The Silent Threat: Clipboard Hijacking
One of the most insidious threats in cryptocurrency trading is clipboard hijacking malware. These programs silently monitor your clipboard, and when you ‘copy’ a wallet address into your clipboard, it switches it for one controlled by attackers. Kaspersky’s research shows a 30% increase in these attacks, with one notable case resulting in a €50,000 loss from a single transaction.
The defense against this threat requires vigilance and proper tools. Check the recipient address character by character before you hit ‘send’. When possible, use QR codes instead of copy-paste operations. Hardware wallets that display and verify transaction details provide crucial protection against these attacks.
The Power of Test Transactions
Perhaps the simplest yet most overlooked security practice is to send test transactions.

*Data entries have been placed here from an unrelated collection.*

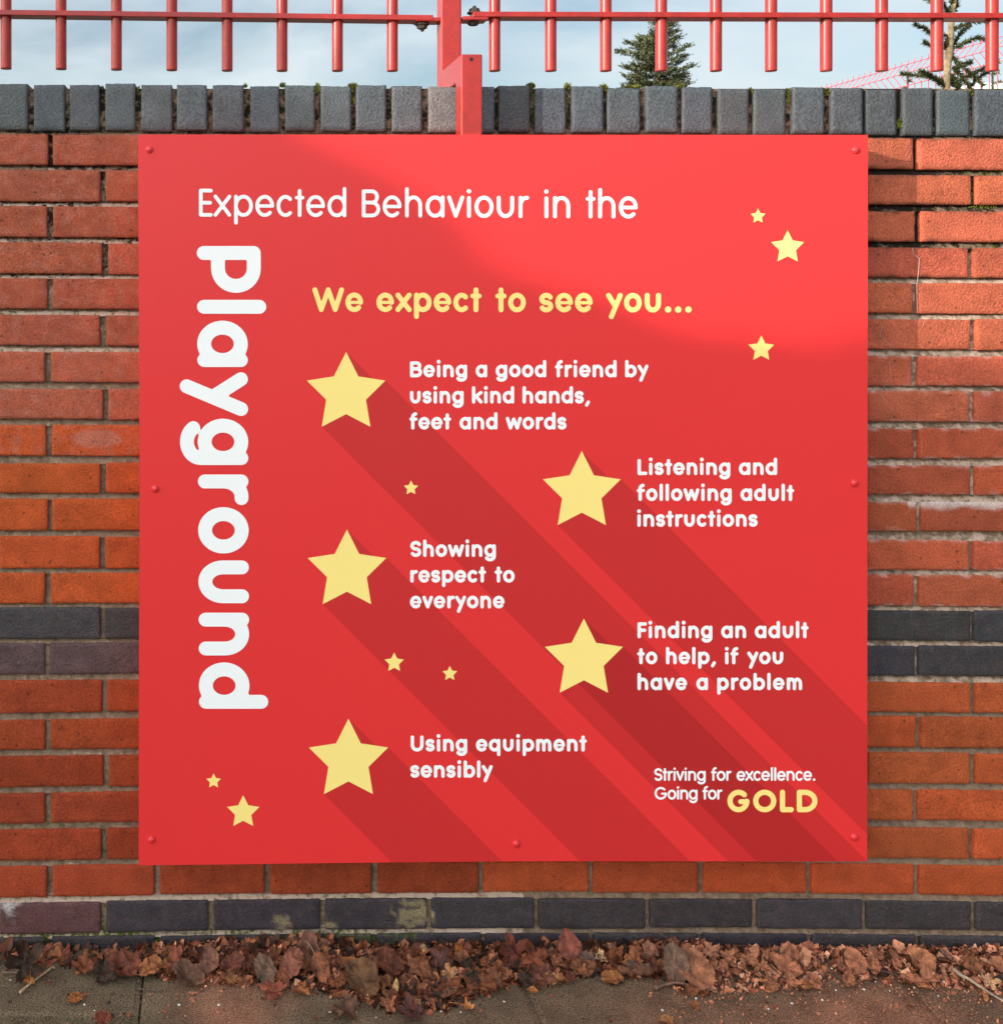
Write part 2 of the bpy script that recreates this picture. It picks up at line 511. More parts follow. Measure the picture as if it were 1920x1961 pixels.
odd_over = {8: 96, 6: 95}
red, blu, plinth = MB(), MB(), MB()
for c in range(23):
    ph = 93.5 if c % 2 == 0 else 199.5
    pitch = 207.75
    k0 = -3
    joints = []
    for k in range(k0, 11):
        jr = random.Random(c * 97 + k)
        joints.append(ph + pitch * k + jr.uniform(-3.5, 3.5))
    for a, b in zip(joints[:-1], joints[1:]):
        mid = (a + b) / 2
        if mid > 2300 or mid < -420: continue
        hidden = 300 < a and b < 1600 and 0 < c < 20
        seed = c * 31 + int(mid / 200) * 7 + 1
        rr = random.Random(seed * 13)
        t = Vector(course_tint(c, mid)) * rr.uniform(0.88, 1.12)
        t = Vector((t.x * rr.uniform(0.95, 1.05), t.y * rr.uniform(0.94, 1.06), t.z * rr.uniform(0.92, 1.08)))
        if c == 21 and mid < 200: t = Vector(lin(92, 58, 58))
        gw = rr.uniform(4.2, 6.0)
        if c in (13, 14):
            brick(blu, a + gw * 0.8, b - gw * 0.8, c, seed, t, cell=26 if hidden else 6, stain=blue_stain(seed, c), edge=1.8, chip=0.6)
        elif c > 20:
            brick(plinth, a + gw, b - gw, c, seed, t, stain=blue_stain(seed, c), edge=2.0, chip=0.6)
        else:
            brick(red, a + gw, b - gw, c, seed, t, cell=26 if hidden else 6, stain=red_stain(seed, c), chip=1.0)
child(red, 'red_brickwork', M['brick'], wall, True)
child(blu, 'dark_brick_band', M['blue'], wall, True)
child(plinth, 'plinth_bricks', M['blue'], wall, True)

# coping: bricks on edge right across the top of the wall
cop = MB()
cj = [-85, -10, 59.5, 128, 195, 264, 334, 403, 472.5, 541, 609, 678, 746, 815, 884, 951, 1019.5, 1088.6, 1159, 1231, 1301, 1369.5, 1439, 1510.7, 1584, 1654, 1724, 1791, 1862.7, 1933, 2003, 2073]
for k in range(-6, -1): cj.insert(0, cj[0] - 69)
for a, b in zip(cj[:-1], cj[1:]):
    seed = int(a) + 700
    rr = random.Random(seed)
    t = Vector(lin(83, 88, 92)) * rr.uniform(0.74, 1.16)
    if a > 930: t = t * 0.80
    if 815 <= a < 880: t = Vector(lin(110, 106, 103))
    tp = rr.uniform(-2, 2)
    bt = rr.uniform(-1.5, 2.0)
    hue = Vector((rr.uniform(0.93, 1.07), 1.0, rr.uniform(0.94, 1.05)))
    t = Vector((t.x * hue.x, t.y, t.z * hue.z))
    def stain(t, px, py, u, w, seed=seed):
        q = 0.5 + 0.5 * nz(px * 0.03, py * 0.03, seed)
        e = min(u, 1 - u, 1 - w)
        t = t * (0.85 + 0.3 * q)
        return t.lerp(Vector((0.05, 0.05, 0.05)), max(0, min(0.5, (0.07 - e) * 4 + 0.3 * (q - 0.5))))
    gl, gr = rr.uniform(3.2, 6.4), rr.uniform(3.2, 6.4)
    topf = lambda x, tp=tp: 160 + (x / 1920) * 10 + tp
    botf = lambda x, bt=bt: 249 + (x / 1920) * 9.5 + bt
    o = len(cop.v)
    brick(cop, a + gl, b - gr, 0, seed, t, cell=5, edge=5.0, depth=WALL_T, yt=(topf, botf), face_y=rr.uniform(-0.003, 0.002), stain=stain, chip=0.9)
    # top and back closing faces come from the deep sides
child(cop, 'coping', M['coping'], wall, True)

# mortar: an uneven sheet a few millimetres behind the brick faces, with the core of the wall behind it
mo = MB()
x0, x1 = P(-300, 0).x, P(2180, 0).x
zb, zt = -0.05, P(0, 168).z
def joint_attr(px, py):
    x, z = P(px, py).x, P(px, py).z
    q = nz(x * 7, z * 9, 8)
    if py < 262: gr = 0.53
    elif px < 500: gr = max(0.0, 0.50 - max(0, py - 520) / 420) if py < 740 else 0.10
    elif px > 1500: gr = float(np.interp(py, [460, 520, 640, 700], [0.56, 0.36, 0.30, 0.16]))
    else: gr = 0.1
    if 1650 < px < 1790 and py < 480: gr += 0.14
    ms = 0.0
    if py < 262: ms = 0.30 + (0.1 if 480 < px < 720 or 1000 < px < 1200 else 0)
    elif 560 < py < 680 and px < 270: ms = 0.40
    elif 320 < py < 480: ms = float(np.interp(px, [1700, 1880, 2000], [0.1, 0.42, 0.38]))
    elif py > 1470 and px < 1000: ms = 0.38 + (0.10 if py > 1770 else 0) - max(0, (px - 700) / 900)
    elif py > 1700: ms = 0.30
    pl = 0.14
    if px > 1600 and 480 < py < 1320: pl = 0.45
    elif px < 300 and 330 < py < 700: pl = 0.40
    elif py > 1700: pl = 0.40 if px < 1000 else 0.22
    return (gr + 0.12 * q, ms + 0.1 * q, pl + 0.08 * q)
# the deep sheet of mortar
nx, nzz = 120, 90
vs_, fs, cs = [], [], []
for j in range(nzz + 1):
    for i in range(nx + 1):
        x = x0 + (x1 - x0) * i / nx; z = zb + (zt - zb) * j / nzz
        px = CX + (x - CAMX) / S; py = CY - (z - CAMZ) / S
        vs_.append((x, (0.0175 if py > 262 else 0.009) + 0.002 * nz(x * 30, z * 30), z)); cs.append(joint_attr(px, py))
for j in range(nzz):
    for i in range(nx):
        a = j * (nx + 1) + i
        fs.append((a, a + 1, a + nx + 2, a + nx + 1))
mo.add(vs_, fs, cs)
mo.box((x0, 0.02, zb), (x1, WALL_T - 0.008, zt - 0.006), (0.5, 0.3, 0.2))
# bed joints struck with a slope: tucked in under the brick above, nearly flush with the one below
for c in range(-1, 22):
    vs_, fs, cs = [], [], []
    n = 330
    for i in range(n + 1):
        px = -290 + 2460 * i / n
        top = (250 + px * 0.005) if c < 0 else cy(LB[c], RB[c], px, c)
        bot = cy(LT[c + 1], RT[c + 1], px, c + 1)
        top -= 2.0; bot += 2.0
        for k, (f, y) in enumerate(((0, 0.0155), (0.26, 0.0135), (0.55, 0.0085), (0.84, 0.0048), (1.0, 0.0036))):
            py = top + (bot - top) * f
            p = P(px, py)
            aa = joint_attr(px, py); aa = (aa[0] - 0.05 * (f > 0.5), aa[1], aa[2] + ((0.20 if px < 1000 else 0.06) if f > 0.5 else -0.06))
            y2 = y + 0.0016 * nz(px * 0.05, py * 0.08, c) + 0.0010 * nz(px * 0.17, py * 0.17, c + 9)
            vs_.append((p.x, max(0.0006, y2), p.z)); cs.append(aa)
    for i in range(n):
        for k in range(4):
            a = i * 5 + k
            fs.append((a, a + 1, a + 6, a + 5))
    mo.add(vs_, fs, cs)
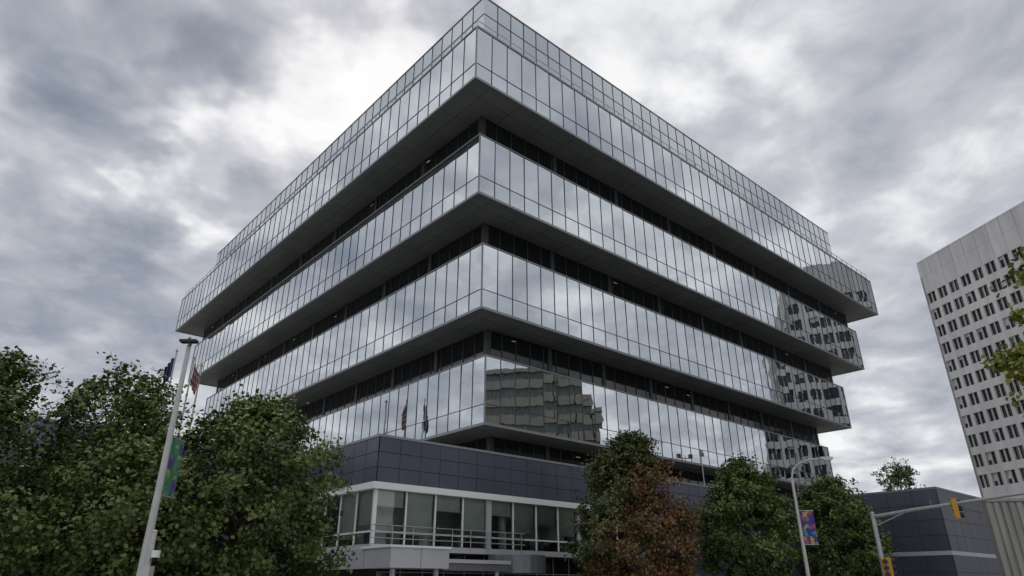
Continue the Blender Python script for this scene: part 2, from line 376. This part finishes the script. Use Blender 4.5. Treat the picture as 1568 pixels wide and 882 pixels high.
def tree(name,loc,h,r,seed,base=1.6,nclump=150,nleaf=260,ls=.15,shape='round',mk='leaf',clr=.55,trunk=.17,colfn=None,shell=.45,aspect=1.0):
    rg=np.random.default_rng(seed); mb=MB()
    def env(t):
        if shape=='round': return np.sqrt(np.clip(1-(2*t-1)**2*.98,0,1))**.8*(1-.12*t)
        if shape=='cone': return np.clip((1-t)**.62*(.45+1.6*np.clip(t,0,.35)/.35*.55),0.03,1)
        if shape=='ovoid': return np.clip(np.sin(np.pi*np.clip(t*.86+.13,0,1))**.75,0.05,1)
    ph=rg.uniform(0,6.28,6)
    def lump(az,t): return 1+.17*np.sin(3*az+ph[0]+5*t)+.12*np.sin(5*az+ph[1]-9*t)+.09*np.sin(8*az+ph[2]+15*t)
    ch=h-base
    cs=[]
    while len(cs)<nclump:
        t=rg.beta(1.15,1.15); az=rg.uniform(0,2*np.pi); rr=rg.uniform(shell**2,1)**.5
        e=env(t)*lump(az,t)*r*rr*.93
        cs.append((e*np.cos(az)*aspect,e*np.sin(az),base+ch*(.03+.93*t)))
    cs=np.array(cs)
    bend=rg.normal(0,.12,(6,2)); pts=[]
    for i in range(6):
        f=i/5; pts.append(Vector((bend[i,0]*f*2,bend[i,1]*f*2,f*h*.88)))
    for i in range(5):
        mb.tube(pts[i],pts[i+1],trunk*(1-.17*i),trunk*(1-.17*(i+1)),'bark',9,False)
    order=rg.permutation(len(cs))[:min(len(cs),70)]
    for k in order:
        c=Vector(cs[k]); f=max(.12,min(.93,(c.z/h)-rg.uniform(.12,.28))); 
        j=min(4,int(f/.88*5)) if f<.88 else 4; ff=f/.88*5-j; ff=min(1,max(0,ff)); a=pts[j].lerp(pts[j+1],ff)
        mid=a.lerp(c,.5)+Vector((rg.normal(0,.15),rg.normal(0,.15),-.15+rg.normal(0,.1)))
        mb.tube(a,mid,trunk*.33,trunk*.2,'bark',5,False); mb.tube(mid,c,trunk*.2,trunk*.06,'bark',4,False)
    NV=len(cs)*nleaf
    ci=np.repeat(np.arange(len(cs)),nleaf)
    crad=clr*rg.uniform(.6,1.35,len(cs))
    sub=rg.normal(0,1,(len(cs),9,3))*np.array([.62,.62,.42]); si=rg.integers(0,9,NV)
    p=cs[ci]+ (sub[ci,si]*1.0+rg.normal(0,.30,(NV,3)))*crad[ci][:,None]
    nrm=rg.normal(0,1,(NV,3)); outw=p-np.array([0,0,base+ch*.45]); outw/=np.linalg.norm(outw,axis=1)[:,None]+1e-6
    nrm=nrm*.7+outw*.55+np.array([0,0,.5]); nrm/=np.linalg.norm(nrm,axis=1)[:,None]
    tmp=rg.normal(0,1,(NV,3)); u=np.cross(nrm,tmp); u/=np.linalg.norm(u,axis=1)[:,None]+1e-6; w=np.cross(nrm,u)
    s=(ls*rg.uniform(.6,1.25,NV))[:,None]
    A=p-u*s*.5; Bp=p+w*s*.36-nrm*s*.06; C=p+u*s*.5; D=p-w*s*.36-nrm*s*.06
    LV=np.stack([A,Bp,C,D],1).reshape(-1,3)
    nb=len(mb.v); tv=np.array(mb.v); V=np.concatenate([tv,LV])
    cc=rg.normal(0,.18,len(cs)); hfrac=(p[:,2]-base)/ch
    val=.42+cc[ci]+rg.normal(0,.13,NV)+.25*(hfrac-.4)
    if colfn is not None: val=colfn(p,hfrac,val,cc[ci],rg)
    val=np.clip(val,0,1)
    nf=len(mb.f)
    loops=np.concatenate([np.array([i for f in mb.f for i in f],dtype=np.int64),nb+np.arange(NV*4)])
    me=bpy.data.meshes.new(name); me.vertices.add(len(V)); me.vertices.foreach_set('co',V.ravel())
    me.loops.add(len(loops)); me.loops.foreach_set('vertex_index',loops)
    npoly=nf+NV; me.polygons.add(npoly); me.polygons.foreach_set('loop_start',np.arange(npoly)*4); me.polygons.foreach_set('loop_total',np.full(npoly,4))
    me.materials.append(M['bark']); me.materials.append(M[mk])
    me.polygons.foreach_set('material_index',np.concatenate([np.zeros(nf,int),np.ones(NV,int)]))
    at=me.attributes.new('leafc','FLOAT','FACE'); at.data.foreach_set('value',np.concatenate([np.zeros(nf),val]))
    me.update(calc_edges=True); me.validate()
    o=bpy.data.objects.new(name,me); o.location=loc; COL.objects.link(o); return o
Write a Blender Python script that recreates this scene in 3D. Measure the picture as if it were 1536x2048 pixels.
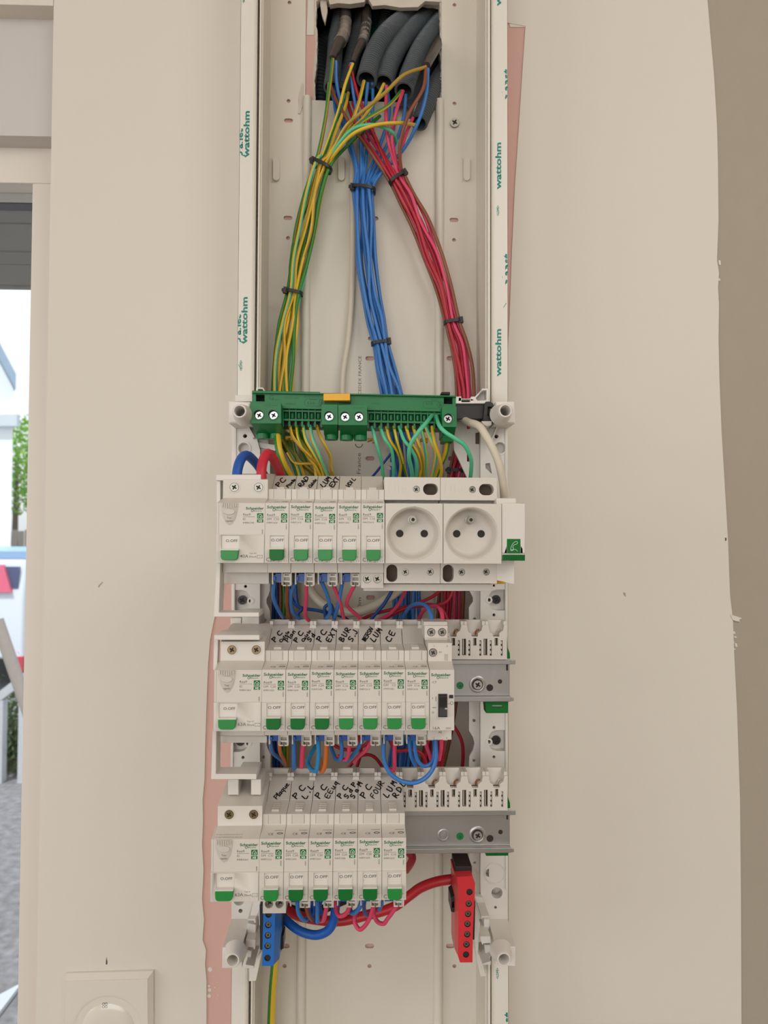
import bpy, bmesh, math, random
from mathutils import Vector, Matrix
from mathutils.geometry import tessellate_polygon

random.seed(7)
S = bpy.context.scene
COL = S.collection
for o in list(bpy.data.objects):
    bpy.data.objects.remove(o)

# ------------------------------------------------------------------ camera
CZ = 1.45            # eye height (m)
CD = 765.0           # camera to wall (mm)
FPX = 1506.0         # focal length in pixels of the 1536x2048 frame
_f = Vector((46 / FPX, 1.0, 45 / FPX)).normalized()
_r = _f.cross(Vector((0, 0, 1))).normalized()
_u = _r.cross(_f).normalized()
ROLL = 0.0040
R_ = (_r * math.cos(ROLL) + _u * math.sin(ROLL)).normalized()
U_ = (_u * math.cos(ROLL) - _r * math.sin(ROLL)).normalized()
cam = bpy.data.cameras.new('camera')
cam.sensor_fit = 'VERTICAL'
cam.sensor_height = 24.0
cam.sensor_width = 18.0
cam.lens = FPX / 2048 * 24.0
cam.clip_start = 0.02
cam.clip_end = 200
cam.dof.use_dof = True
cam.dof.focus_distance = 0.635
cam.dof.aperture_fstop = 7.5
camo = bpy.data.objects.new('camera', cam)
COL.objects.link(camo)
m = Matrix((R_, U_, -_f)).transposed().to_4x4()
m.translation = Vector((0, -CD / 1000, CZ))
camo.matrix_world = m
S.camera = camo

# ------------------------------------------------------------------ world / light / exposure
w = bpy.data.worlds.new('world')
S.world = w
w.use_nodes = True
nt = w.node_tree
bg = nt.nodes['Background']
tc = nt.nodes.new('ShaderNodeTexCoord')
sp = nt.nodes.new('ShaderNodeSeparateXYZ')
rp = nt.nodes.new('ShaderNodeValToRGB')
rp.color_ramp.elements[0].position = 0.45
rp.color_ramp.elements[0].color = (0.42, 0.39, 0.35, 1)
rp.color_ramp.elements[1].position = 0.55
rp.color_ramp.elements[1].color = (0.93, 0.97, 1.0, 1)
mp = nt.nodes.new('ShaderNodeMapRange')
mp.inputs['From Min'].default_value = -1
mp.inputs['From Max'].default_value = 1
nt.links.new(tc.outputs['Generated'], sp.inputs[0])
nt.links.new(sp.outputs['Z'], mp.inputs['Value'])
nt.links.new(mp.outputs[0], rp.inputs[0])
nt.links.new(rp.outputs[0], bg.inputs['Color'])
bg.inputs['Strength'].default_value = 1.25

def area(name, loc, target, sx, sy, power, col):
    l = bpy.data.lights.new(name, 'AREA')
    l.shape = 'RECTANGLE'; l.size = sx; l.size_y = sy; l.energy = power; l.color = col
    o = bpy.data.objects.new(name, l); COL.objects.link(o)
    o.location = loc
    o.rotation_euler = (Vector(target) - Vector(loc)).to_track_quat('-Z', 'Y').to_euler()
    return o
# area light added behind the camera, standing in for window daylight
area('rear_daylight_fill', (-0.6, -3.0, 1.7), (0.2, 0, 1.35), 2.0, 1.8, 22, (1.0, 0.985, 0.975))
# added area light from the left, grazing the wall to deepen side shadows
area('side_grazing_fill', (-2.6, -1.55, 1.6), (0.2, 0, 1.35), 1.4, 1.4, 14, (1.0, 0.985, 0.975))
# added fill from above, without a fitting, lifting the upper right wall
area('overhead_fill', (0.85, -1.3, 2.42), (0.4, -0.2, 0.9), 0.9, 0.9, 12, (1.0, 0.97, 0.93))
sun = bpy.data.lights.new('sun', 'SUN'); sun.energy = 3.2; sun.angle = 0.01; sun.color = (1.0, 0.97, 0.92)
suno = bpy.data.objects.new('sun', sun); COL.objects.link(suno)
suno.rotation_euler = Vector((0.25, 0.42, -0.88)).to_track_quat('-Z', 'Y').to_euler(); suno.location = (0, -6, 8)

S.view_settings.view_transform = 'Standard'
S.view_settings.look = 'None'
S.view_settings.gamma = 1
S.view_settings.use_curve_mapping = False
S.view_settings.exposure = 0.0

# ------------------------------------------------------------------ coordinates
# plan coordinates of everything on the wall, in mm: X to the right, Z up, h away from the wall
def U(px, py, h):
    d = _f + R_ * ((px - 768) / FPX) + U_ * ((1024 - py) / FPX)
    t = (CD - h) / d.y
    return (d.x * t, d.z * t)
def V(x, z, h):
    return Vector((x / 1000, -h / 1000, CZ + z / 1000))

# ------------------------------------------------------------------ materials
def lin(c):
    c = c / 255
    return c / 12.92 if c <= 0.04045 else ((c + 0.055) / 1.055) ** 2.4
MATS = {}
def mat(name, rgb, rough=0.45, metal=0.0, var=0.03, scale=60.0, bump=0.0, bscale=200.0, spec=0.5, coat=0.0, trans=0.0):
    if name in MATS: return MATS[name]
    mt = bpy.data.materials.new(name)
    mt.use_nodes = True
    n = mt.node_tree; L = n.links
    b = n.nodes['Principled BSDF']
    c = (lin(rgb[0]), lin(rgb[1]), lin(rgb[2]), 1)
    tcn = n.nodes.new('ShaderNodeTexCoord')
    no = n.nodes.new('ShaderNodeTexNoise')
    no.inputs['Scale'].default_value = scale
    no.inputs['Detail'].default_value = 4
    L.new(tcn.outputs['Object'], no.inputs['Vector'])
    mx = n.nodes.new('ShaderNodeMix'); mx.data_type = 'RGBA'
    mx.inputs[6].default_value = tuple(max(0, v * (1 - var)) for v in c[:3]) + (1,)
    mx.inputs[7].default_value = tuple(min(1, v * (1 + var)) for v in c[:3]) + (1,)
    L.new(no.outputs['Fac'], mx.inputs[0])
    L.new(mx.outputs[2], b.inputs['Base Color'])
    b.inputs['Roughness'].default_value = rough
    b.inputs['Metallic'].default_value = metal
    b.inputs['Specular IOR Level'].default_value = spec
    b.inputs['Coat Weight'].default_value = coat
    b.inputs['Transmission Weight'].default_value = trans
    if bump:
        nb = n.nodes.new('ShaderNodeTexNoise'); nb.inputs['Scale'].default_value = bscale
        nb.inputs['Detail'].default_value = 3
        L.new(tcn.outputs['Object'], nb.inputs['Vector'])
        bu = n.nodes.new('ShaderNodeBump'); bu.inputs['Strength'].default_value = bump
        bu.inputs['Distance'].default_value = 0.0006
        L.new(nb.outputs['Fac'], bu.inputs['Height'])
        L.new(bu.outputs[0], b.inputs['Normal'])
    MATS[name] = mt
    return mt
M_PLASTER = mat('plaster', (221, 214, 203), 0.75, var=0.015, scale=5, bump=0.25, bscale=120)
M_RAW = mat('raw_board', (168, 158, 142), 0.9, var=0.03, scale=40, bump=0.35, bscale=400)
M_PINK = mat('pink_board', (212, 172, 162), 0.85, var=0.04, scale=30, bump=0.3, bscale=500)
M_PVC = mat('trunking_pvc', (220, 213, 200), 0.42, var=0.015, scale=8)
M_FILM = mat('film', (226, 221, 211), 0.3, var=0.01, scale=8)
M_WHITE = mat('white_plastic', (212, 205, 196), 0.38, var=0.012, scale=90, bump=0.05, bscale=1500)
M_WHITE2 = mat('bright_plastic', (220, 214, 206), 0.35, var=0.01, scale=90)
M_LABEL = mat('label_plastic', (202, 195, 186), 0.35, var=0.015, scale=90)
M_GREYP = mat('grey_plastic', (186, 177, 164), 0.4, var=0.03, scale=90)
M_FRAME = mat('bracket_plastic', (224, 219, 212), 0.4, var=0.012, scale=60)
M_GREENBAR = mat('green_body', (6, 116, 60), 0.38, var=0.04, scale=60)
M_GREENDK = mat('green_shade', (5, 84, 44), 0.45, var=0.04, scale=60)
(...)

Coinbase reports that 33% of irreversible transaction errors could have been prevented by this basic precaution. A notable case saw an investor lose $10,000 in Ethereum by accidentally sending funds to a Binance Smart Chain address – a mistake that a small test transaction would have revealed. I have personally lost $1000 USD sending funds to Polymarket over the wrong network, and which surprise, surprise, and my numerous emails and messages has not even received a single reply from Polymarket’s team. I’ve also lost $500 USD when I copied and pasted a Solana address and missed the first letter. Somehow the transaction went through, and those funds are lost forever.
A refresher:
- Before sending large amounts, always conduct a small transaction to test if the address and network are correct.
- Once confirmed, document the successful steps for future reference.
This small investment in time and transaction fees can prevent catastrophic losses.
As cryptocurrency adoption continues to grow, the security landscape grows more complex. Yet the fundamentals remain unchanged: combining technical safeguards with cautious practices provides the strongest defense against scams and theft. Stay safe so that you don’t look back at the end of the year and mourn the life-changing funds the bad guys now have instead of you.